Dollar cost averaging (DCA) is a tool investors use for building wealth over time while minimizing the impact of short- and long-term volatility. In making an investment decision, an investor must consider the method to start with. An investor may choose to adopt the Dollar Value average system or the Dollar-cost averaging system.

What  is  Dollar Value Averaging?

Dollar Value Averaging simply means an investment strategy adopted by an investor to make regular investments to his portfolio according to changes in the value of the dollar. The investor plans out the amount on his portfolio in a period and invests to get the targeted amount in a period.

The amount of investment to be made is not fixed, it changes as the value of the dollar changes. When there is a rise in the value of the dollar the investor will invest less but when there is a fall in the value of the Dollar, the investor will invest more.

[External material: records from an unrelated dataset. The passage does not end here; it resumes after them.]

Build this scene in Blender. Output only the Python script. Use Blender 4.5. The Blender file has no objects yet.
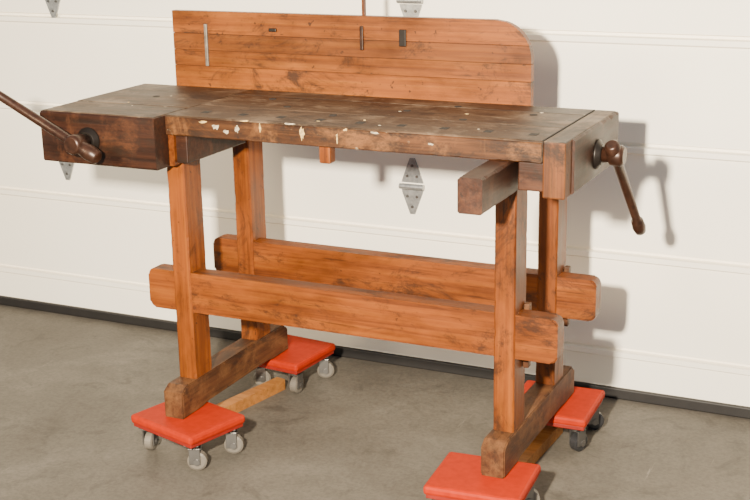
import bpy, bmesh, math, random
from mathutils import Vector, Matrix, Euler, noise
random.seed(7)
SC=bpy.context.scene
def link(o): SC.collection.objects.link(o); return o
# ---------------------------------------------------------------- camera
F=1277.7;PITCH=math.radians(16.139);YAW=math.radians(25.346);ROLL=math.radians(1.057);H=1.505
cd=bpy.data.cameras.new('camera');cam=link(bpy.data.objects.new('camera',cd));SC.camera=cam
cd.sensor_width=36;cd.lens=F*36/750;cd.clip_start=.05
R=Matrix.Rotation(YAW,4,'Z')@Matrix.Rotation(math.pi/2-PITCH,4,'X')@Matrix.Rotation(-ROLL,4,'Z')
cam.matrix_world=Matrix.Translation((0,0,H))@R
def unproj(u,v,ax,val):
    d=R.to_3x3()@Vector(((u-375)/F,-(v-250)/F,-1)); o=Vector((0,0,H))
    t=(val-o[ax])/d[ax]; return o+d*t
# ---------------------------------------------------------------- materials
def newmat(n):
    m=bpy.data.materials.new(n);m.use_nodes=True;nt=m.node_tree
    return m,nt,nt.nodes['Principled BSDF']
def N(nt,t,**k):
    n=nt.nodes.new(t)
    for a,b in k.items():
        if a in n.inputs: n.inputs[a].default_value=b
        else: setattr(n,a,b)
    return n
def ramp(nt,stops,fac):
    r=nt.nodes.new('ShaderNodeValToRGB')
    e=r.color_ramp.elements
    while len(e)<len(stops): e.new(.5)
    for i,(p,c) in enumerate(stops):
        e[i].position=p;e[i].color=(c[0],c[1],c[2],1) if hasattr(c,'__len__') else (c,c,c,1)
    nt.links.new(fac,r.inputs['Fac']);return r
def mixc(nt,fac,a,b,mode='MIX'):
    m=nt.nodes.new('ShaderNodeMix');m.data_type='RGBA';m.blend_type=mode
    for s,val in ((m.inputs[0],fac),(m.inputs[6],a),(m.inputs[7],b)):
        if isinstance(val,bpy.types.NodeSocket): nt.links.new(val,s)
        elif isinstance(val,(int,float)): s.default_value=val if s==m.inputs[0] else (val,val,val,1)
        else: s.default_value=(val[0],val[1],val[2],1)
    return m.outputs[2]
def coords(nt,scale):
    tc=nt.nodes.new('ShaderNodeTexCoord');oi=nt.nodes.new('ShaderNodeObjectInfo')
    mul=N(nt,'ShaderNodeMath',operation='MULTIPLY');mul.inputs[1].default_value=37.
    nt.links.new(oi.outputs['Random'],mul.inputs[0])
    add=N(nt,'ShaderNodeVectorMath',operation='ADD')
    nt.links.new(tc.outputs['Object'],add.inputs[0]);nt.links.new(mul.outputs[0],add.inputs[1])
    mp=nt.nodes.new('ShaderNodeMapping');mp.inputs['Scale'].default_value=scale
    nt.links.new(add.outputs[0],mp.inputs['Vector']);return mp.outputs[0],add.outputs[0],oi.outputs['Random']
WC={}
def wood(name,dark,mid,light,axis,rough=.5,blotch=.5,specks=None,speckpos=.68,grime=0.,vary=.2,gr0=.52,worn=None):
    key=name+'xyz'[axis]
    if key in WC:return WC[key]
    m,nt,b=newmat(key)
    sc=[75,75,75];sc[axis]=2.2
    v,raw,rnd=coords(nt,sc)
    n1=N(nt,'ShaderNodeTexNoise',Scale=1.,Detail=7.,Roughness=.62,Distortion=.25);nt.links.new(v,n1.inputs['Vector'])
    col=ramp(nt,[(.25,dark),(.5,mid),(.78,light)],n1.outputs['Fac']).outputs[0]
    scb=[9,9,9];scb[axis]=3.5
    mpb=nt.nodes.new('ShaderNodeMapping');mpb.inputs['Scale'].default_value=scb;nt.links.new(raw,mpb.inputs[0])
    n2=N(nt,'ShaderNodeTexNoise',Scale=1.,Detail=6.,Roughness=.65);nt.links.new(mpb.outputs[0],n2.inputs['Vector'])
    bl=ramp(nt,[(.34,1-blotch),(.58,1.)],n2.outputs['Fac']).outputs[0]
    col=mixc(nt,1.,col,bl,'MULTIPLY')
    if worn:
        nw=N(nt,'ShaderNodeTexNoise',Scale=7.,Detail=9.,Roughness=.75,Distortion=.4);nt.links.new(raw,nw.inputs['Vector'])
        wf=ramp(nt,[(.50,0.),(.62,.8)],nw.outputs['Fac']).outputs[0];col=mixc(nt,wf,col,worn)
    vr=ramp(nt,[(0.,1.-vary),(1.,1.)],rnd).outputs[0]
    col=mixc(nt,1.,col,vr,'MULTIPLY')
    sc2=[150,150,150];sc2[axis]=6.
    mp=nt.nodes.new('ShaderNodeMapping');mp.inputs['Scale'].default_value=sc2;nt.links.new(raw,mp.inputs[0])
    n5=N(nt,'ShaderNodeTexNoise',Scale=1.,Detail=3.,Roughness=.7);nt.links.new(mp.outputs[0],n5.inputs['Vector'])
    sf=ramp(nt,[(.30,.35),(.39,1.)],n5.outputs['Fac']).outputs[0]
    col=mixc(nt,.8,col,sf,'MULTIPLY')
    if grime:
        scg=[10,10,10];scg[axis]=6.
        mg=nt.nodes.new('ShaderNodeMapping');mg.inputs['Scale'].default_value=scg;nt.links.new(raw,mg.inputs[0])
        n4=N(nt,'ShaderNodeTexNoise',Scale=1.,Detail=10.,Roughness=.8,Distortion=.6);nt.links.new(mg.outputs[0],n4.inputs['Vector'])
        g=ramp(nt,[(gr0,0.),(gr0+.10,grime)],n4.outputs['Fac']).outputs[0]
        col=mixc(nt,g,col,(.014,.007,.004))
        n6=N(nt,'ShaderNodeTexNoise',Scale=55.,Detail=3.,Roughness=.6);nt.links.new(raw,n6.inputs['Vector'])
        g2=ramp(nt,[(.68,0.),(.72,.8)],n6.outputs['Fac']).outputs[0]
        col=mixc(nt,g2,col,(.012,.006,.004))
    if specks:
        n3=N(nt,'ShaderNodeTexNoise',Scale=28.,Detail=7.,Roughness=.78);nt.links.new(raw,n3.inputs['Vector'])
        f=ramp(nt,[(speckpos,0.),(speckpos+.04,.8)],n3.outputs['Fac']).outputs[0]
        col=mixc(nt,f,col,specks)
    nt.links.new(col,b.inputs['Base Color'])
    rr=ramp(nt,[(.3,rough-.06),(.7,rough+.15)],n2.outputs['Fac']);nt.links.new(rr.outputs[0],b.inputs['Roughness'])
    b.inputs['Specular IOR Level'].default_value=.32
    bp=N(nt,'ShaderNodeBump',Strength=.35,Distance=.002);nt.links.new(n1.outputs['Fac'],bp.inputs['Height']);nt.links.new(bp.outputs[0],b.inputs['Normal'])
    WC[key]=m;return m
def beech(a): return wood('beech',(.070,.014,.001),(.180,.042,.0025),(.26,.072,.006),a,.42,.5,None,.7,.75,.3,.51)
def board(a): return wood('backboard',(.11,.024,.002),(.235,.061,.004),(.32,.098,.009),a,.42,.5,None,.7,.85,.4,.52)
def darkw(a): return wood('dark_walnut',(.012,.004,.002),(.034,.010,.004),(.070,.022,.008),a,.45,.5,None,.7,.75,.2,.5,(.080,.028,.011))
def topw(a): return wood('worn_top',(.025,.012,.006),(.062,.033,.016),(.13,.078,.044),a,.5,.6,(.28,.235,.16),.635,.95,.1,.50,(.17,.115,.072))
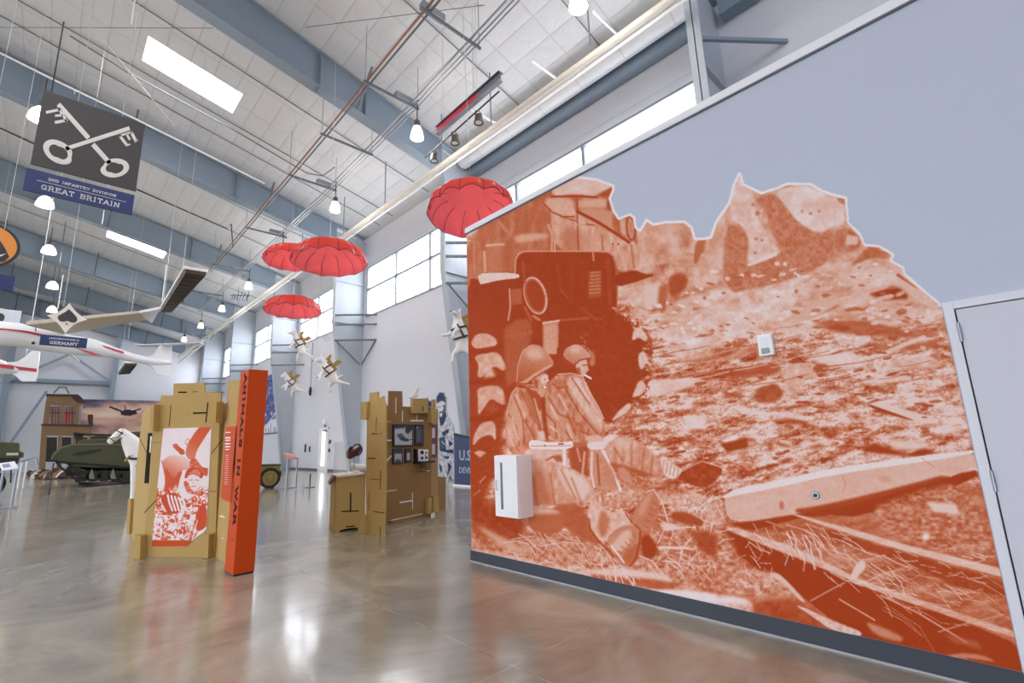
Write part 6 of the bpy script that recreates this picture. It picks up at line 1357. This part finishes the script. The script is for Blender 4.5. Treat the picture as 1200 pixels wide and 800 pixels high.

The investment power over time is determined by a rise or fall in the value of the dollar.

This is an investment strategy that is similar to dollar-cost averaging but they are different. An investor who chooses the dollar cost average system may only increase his investment power when there is a fall in the market while his portfolio remains unchanged, his investment at intervals doesn't change.

The major difference between the Dollar Value Average is that in the Dollar Value average system, the investor invests according to the market direction while the dollar cost Average investor invests a fixed amount at the interval.

To better understand the Dollar averaging system, let us give an example.

Example Of Dollar Value Averaging

For example, Mr. D is a cryptocurrency investor who has a target to acquire $10000 worth of Bitcoin in his portfolio. Let''s assume that the current price of one Bitcoin is at $45,000.

So as the price of one Bitcoin is at $$45,000, Mr. D decides to buy $1000 worth of Bitcoin. If the price of Bitcoin increases to $49,000 or above the initial price when Mr. D bought he will not buy.

Now when the value of one Bitcoin falls below $45,000 the initial entry point when he bought, Mr. D will then buy.

Investors decide to adopt the Dollar Value Averaging strategy for various reasons. Let us discuss a few reasons why they may choose this strategy below.

Reasons Why Investors May Adopt DCA Strategy

Investors may decide to adopt the Dollar Value Averaging strategy for the following reasons:

Market Direction: The Direction of the market determines the investment power of an investor. When there is a rise in the value of the dollar, the investor enjoys a surplus.

Portfolio Target: To balance the portfolio, the investor will only multiply his deficit or surplus with the targeted portfolio and invest accordingly.

There is no fixed investment amount.

Long-term investment: The investor enjoys long-term investment as he makes up the deficit with surplus and continues to reinvest. 

Emotional Balance: The investor is not under pressure to invest an exact amount of money at intervals, they rather invest according to the value of the dollar in the market. This helps them stay emotionally balanced even in the dip.

Due to the nature of using one’s hard earned cash for purchasing assets, investing can be a highly emotional practice. As a result, dollar cost averaging can help mitigate the reactivity and impulsivity that may happen from trying to time the market.